On the other hand, high pressure coolant delivers enhanced levels of chip evacuation and instant cooling of a part. However, one must be cautious of potentially breaking miniature diameter tooling when using this method due to the higher pressures. Coolant-fed tools can also help to reduce the heat at the contact point, lessening work hardening. While coolant-fed tools are typically a custom modification, saving parts from the scrap heap and using more machine time for the placement part will see the tool pay for itself over time.
Nice article, but I’m just a tad confused, maybe you can elaborate for me. This article is saying that excessive heat generated from cutting operations is the main cause of work hardening, correct? I wouldn’t have thought heat would cause most alloys of stainless, titanium etc. to harden appreciably the way heat treatable steel does. Is there something else at play here? I had always assumed tool rubbing was the main cause of work hardening on hi temp alloys.
Hi Bryce. Thanks for your comment! Great questions.
Rubbing does generate heat but is not the primary source of work hardening. The primary source of work hardening is the cutting action itself and the severity is dependent upon the material properties. During heat treatment, the heat generated and the rate of cooling can both be controlled. This allows for the change in material properties to be held within a predictable range. The heat generated in work hardening cannot be as easily controlled and is limited to the area around the cutting action.

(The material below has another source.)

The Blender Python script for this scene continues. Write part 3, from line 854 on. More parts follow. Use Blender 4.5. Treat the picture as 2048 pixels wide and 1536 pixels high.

If you have further questions, I encourage you to call our Tech Team at 800.645.5609 and they can walk you through any additional questions you might have.
Jeff, thanks for the answer. Maybe I should rephrase my question. I thought the hardening caused by the rubbing action was due to plastic deformation (from too low a chip load, dull cutting edge etc.) of the metal being cut. In other words, a similar mechanism to work hardening in stamped or bent metal components. I.e. you bend a copper wire or paperclip, then try to bend it back, it now bends near the original bend, but not exactly at, because the wire’s strength at the original bend has increased from the work hardening (plastic deformation) of the bending action.
Hi Bryce – I am going to have Paul Fratto, one of our Technical Team members, reach out to you via email to discuss this topic a little more in-depth. You are definitely on the right path, so hopefully Paul will be able to clear things up for you.
Hi Jeff. With regard to materials that work-harden, I believe that Bryce has a clear understanding already. I wonder if some confusion arises from the language used. We are not talking simply about the hardening of a work(piece) but rather the hardening of material by the action of being physically worked. It is indeed the result of plastic deformation, as Bryce mentions. One more example would be the relative physical properties of extruded aluminum bar stock and the same material in a cold finished (worked by rolling) state.